We have demonstrable evidence that working scientists are required to submit to certain non-truth-related conventions in order to be permitted to carry out science. You have to write papers in a form acceptable to journal editors, you have to work on subjects acceptable to your thesis advisor to get your PhD, and so on, and if you refuse to comply with this kind of requirements you may well be able to do science of some kind, in spare time left over from your day job, but certainly not, say, experimental physics.
What gets you accurate results in experimental physics isn't "desire to find truth", it is a particle accelerator.
[This is a version of an first draft essay I wrote for my blog. I intend to write another version, but it is going to take some time to research, and I want to get this out where I can start getting some feedback and sources for further research.]
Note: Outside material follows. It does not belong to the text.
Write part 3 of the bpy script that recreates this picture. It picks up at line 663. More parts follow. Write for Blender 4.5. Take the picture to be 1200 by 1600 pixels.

The responses to the recent leaking of the CRU's information and emails, has led me to a changed understanding of science and how it is viewed by various people, especially people who claim to be scientists. Among people who actually do or consume science there seem to be two broad views - what they "believe" about science, rather than what they normally "say" about science when asked.
The classical view, what I have begun thinking of as the idealistic view, is science as the search for reliable knowledge. This is the version most scientists (and many non-scientists) espouse when asked, but increasingly many scientists actually hold another view when their beliefs are evaluated by their actions.
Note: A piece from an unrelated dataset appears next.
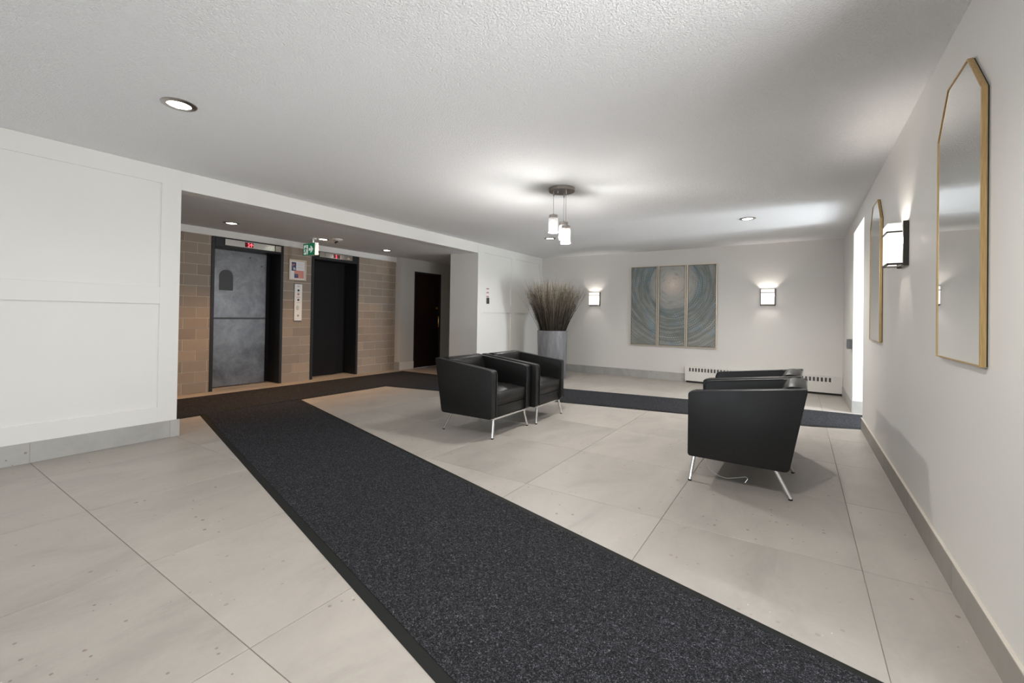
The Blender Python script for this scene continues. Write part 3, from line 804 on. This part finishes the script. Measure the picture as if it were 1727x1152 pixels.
MB().tube([(.0105, -.255, .070), (.0105, -.235, .082), (.0105, -.222, .070), (.0105, -.235, .048), (.0105, -.222, .03), (.0105, -.245, .012)], .0022, 6).build('scratch', M_greydark, i2)
MB().prism([(.21, .018), (.30, .018), (.255, .062)], .0102, .0108, 'x').build('sticker', M_champ, i2)

cp = thing('call_panel', 'narrow white elevator call panel with round buttons on the brick pier', 'call panel', (XB+.001, 4.196, 1.022))
MB().box(0, .016, -.066, .066, 0, .615).build('faceplate', M_plastic, cp, bevel=.002, seg=1)
MB().box(-.001, .003, -.070, .070, -.012, .622).build('surround', M_greydark, cp)
for z, m, r_ in ((.555-.045, M_black, .019), (.445, M_copper, .019), (.350, M_greydark, .019), (.085, M_nickel, .018)):
    MB().cone((.0155, 0, z), (.021, 0, z), r_, r_*.9, 20).build('button', m, cp, smooth=True)
MB().lathe([(0, 0), (.026, 0)], 8)
MB().prism([(-.012+.026*math.cos(k*PI/10), .215+.042*math.sin(k*PI/10)) for k in range(20)], .0158, .0164, 'x').build('speaker_patch', M_pale, cp)
for z, w_ in ((.580, .026), (.570, .020), (.470, .02), (.398, .030), (.388, .034), (.300, .028)):
    MB().box(.0158, .0163, -w_, w_, z, z+.0045).build('printed_line', M_rust, cp)

no = thing('framed_notice', 'framed white notice with navy and coral blocks above the call panel', 'notice', (XB+.001, 4.176, 1.70))
m = MB(); m.box(0, .022, -.150, -.128, 0, .345).box(0, .022, .128, .150, 0, .345).box(0, .022, -.128, .128, 0, .020).box(0, .022, -.128, .128, .318, .345)
m.build('frame', M_champ, no, bevel=.002, seg=1)
MB().box(0, .010, -.130, .130, .015, .325).build('sheet', M_paper, no)
MB().box(.0098, .0106, -.105, -.025, .155, .300).build('navy_block', M_blue, no)
MB().box(.0098, .0106, -.055, .112, .035, .165).build('coral_block', M_pink, no)
MB().box(.0104, .0112, -.055, .012, .040, .105).build('navy_block', M_blue, no)
for (a, b, z, mm) in ((-.098, -.050, .255, M_pink), (-.095, -.07, .232, M_pink), (-.075, -.035, .175, M_paper), (-.08, -.04, .195, M_paper), (-.03, -.01, .07, M_rust)):
    MB().box(.0104, .0114, a, b, z, z+.012).build('printed_line', mm, no)
for z in (.285, .270, .255, .225, .210): MB().box(.0098, .0104, 0, .105, z, z+.004).build('printed_line', M_pale, no)

ex = thing('exit_sign', 'green running-man exit sign with white right arrow hanging from the alcove ceiling', 'exit sign', (-6.465, 4.0, 2.06))
MB().box(-.157, .157, 0, .062, 0, .192).build('housing', M_plastic, ex, bevel=.003, seg=1)
MB().box(-.153, .147, -.003, .001, .004, .188).build('sign_face', M_green, ex)
st = MB(); zt = alc_z(-6.465)-2.06
st.cone((0.06, .03, .19), (0.06, .03, zt-.008), .012, .012, 12).box(-.02, .14, -.01, .07, zt-.012, zt+.001)
st.build('mount', M_plastic, ex)
Z = lambda pts: MB().prism([(p[0], p[1]) for p in pts], -.0042, -.0028, 'y')
man = MB()
def zz(pts): man.prism(pts, -.0042, -.0028, 'y')
zz([(-.132, .018), (-.024, .018), (-.024, .165), (-.132, .165)])
mo = man.build('doorway_pictogram', M_pict, ex)
run = MB()
def q(pts): run.prism(pts, -.0054, -.0040, 'y')
q([(-.066+.0115*math.cos(k*PI/6), .146+.0115*math.sin(k*PI/6)) for k in range(12)])
q([(-.090, .130), (-.064, .132), (-.070, .078), (-.098, .080)])
q([(-.090, .130), (-.118, .112), (-.126, .092), (-.116, .088), (-.108, .104), (-.092, .112)])
q([(-.066, .130), (-.048, .108), (-.030, .106), (-.030, .096), (-.054, .098), (-.070, .114)])
q([(-.098, .082), (-.082, .080), (-.092, .052), (-.128, .046), (-.132, .058), (-.104, .062)])
q([(-.084, .082), (-.068, .080), (-.054, .050), (-.044, .020), (-.058, .020), (-.068, .046)])
run.build('running_figure', M_green, ex)
ar = MB().prism([(.000, .074), (.058, .074), (.034, .042), (.066, .042), (.118, .094), (.066, .146), (.034, .146), (.058, .114), (.000, .114)], -.0042, -.0028, 'y')
ar.build('arrow', M_pict, ex)

ks = thing('wall_key_switch', 'small dark switch under faded red lettering on the far white panelled wall', 'switch', (XL, 6.50, 1.375))
MB().box(-.009, .012, -.030, .030, 0, .112).build('housing', M_greydark, ks, bevel=.003, seg=1)
MB().box(.010, .016, -.012, -.004, .03, .10).build('lever', M_nickel, ks)
for z, w_, mm in ((.127, .036, M_rust), (.198, .034, M_rust), (.268, .038, M_rust)):
    MB().box(-.009, -.0085+.0015, -w_, w_, z, z+.018).build('printed_line', mm, ks)

cr = thing('card_reader', 'dark grey box on the wall beside the bright side doorway', 'card reader', (XR, 7.14, .80))
MB().box(-.052, -.001, -.05, .05, 0, .125).build('housing', M_cardr, cr, bevel=.004, seg=2)
MB().box(-.0535, -.051, -.035, .035, .02, .105).build('faceplate', M_greydark, cr)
This is the signaling and control view of science. This is the "social network" view that has been developed by many sociologists of science.
For an extended example of the two views in conflict, see this recent thread of 369 comments Facts to fit the theory? Actually, no facts at all! . PhysicistDave is the best exemplar of the idealistic view, with pete and several others having extreme signaling and control viewpoints.
I wonder how much of the fact that there hasn't been any fundamental breakthroughs in the last fifty years has to do with the effective takeover of science by academics and government - that is by the signaling and control view. Maybe we have too many "accredited" scientists and they are too beholden to government, and to a lesser extent other grant-making organizations - and they have crowded out or controlled real, idealistic science.
This can also explain the conflict between those who extol peer review, despite its many flaws, and downplay open source science. They are controlling view scientists protecting their turf and power and prerogatives. Anyone thinking about the ideals of science, the classical view of science, immediately realizes that open sourcing the arguments and data will meet the ends of extending knowledge much better than peer review, now that it is possible. Peer review was a stop gap means of getting a quick review of a paper that was necessary when the costs of distributing information was high, but it is now obsolescent at best.
Instead the senior scientists and journal editors are protecting their power by protecting peer review.
Bureaucrats, and especially teachers, will tend strongly toward the signaling and control view.
Economics and other social "sciences" will tend toward signaling and control view - for examples see Robin Hanson's and Tyler Cowen's take on the CRU leak with their claims that this is just how academia really works and pete, who claims a Masters in economics, in the comment thread linked above.
Robin Hanson's It's News on Academia, Not Climate
And Tyler Cowen in The lessons of "Climategate",
Of course, both Hanson and Cowen believe in AGW, so these might just be attempts to avoid facing anything they don't want to look at.
As I discussed earlier, those who continue to advocate the general use of peer review will tend strongly toward the signaling and control view.
Newer scientists will tend more toward the classical, idealistic view; while more mature scientists as they gain stature and power (especially as they enter administration and editing) will turn increasingly signaling and control oriented.